The intensity of the tax break of extra deduction of R&D expenses has been raised in recent years, which has effectively supported corporate innovation. 

"This institutional arrangement is the largest in this year's structural tax cuts. Boosting R&D inputs from the society with tax incentives and market-oriented means is an effective way to stimulate technological innovation," Li said. 

To implement the tasks outlined in the Government Work Report in support of business innovation, the ratio of an extra tax deduction on enterprises' R&D costs are raised from 75 to 100 percent, starting January 1 this year. This means, for every 1 million yuan (about $153,000) spent on R&D, a company will see 2 million yuan deducted from its taxable income. 
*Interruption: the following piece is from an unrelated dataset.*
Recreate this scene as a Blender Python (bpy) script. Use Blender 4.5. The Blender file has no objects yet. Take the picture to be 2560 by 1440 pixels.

This policy is expected to reduce corporate taxes by another 80 billion yuan this year, on top of the 360 billion yuan tax cuts last year. 

"There is still room for further scaling up of this policy. Deeper tax cuts can be introduced as things develop," Li said, "We should accumulate experience along the way and simplify the procedures in a step-by-step manner." 

The calculation method in the tax deduction of R&D costs will be reformed. Enterprises may choose to benefit from the tax incentive on a semiannual basis, allowing R&D spending in the first half of the year to be deducted during the prepayment of corporate income tax in October, rather than during its settlement in the next year. The reform aims to let enterprises benefit as early as possible. 

Preferential tax policies shall also be weighed for R&D service providers, innovation firms and business startups. 

Efforts will be made to strengthen policy advocacy, improve tax services and streamline review processes to make it easier for enterprises to benefit and see that the policies are effectively implemented. 

"It is important to further encourage companies to increase R&D inputs. Investing more in R&D will help companies bolster growth potential," Li said.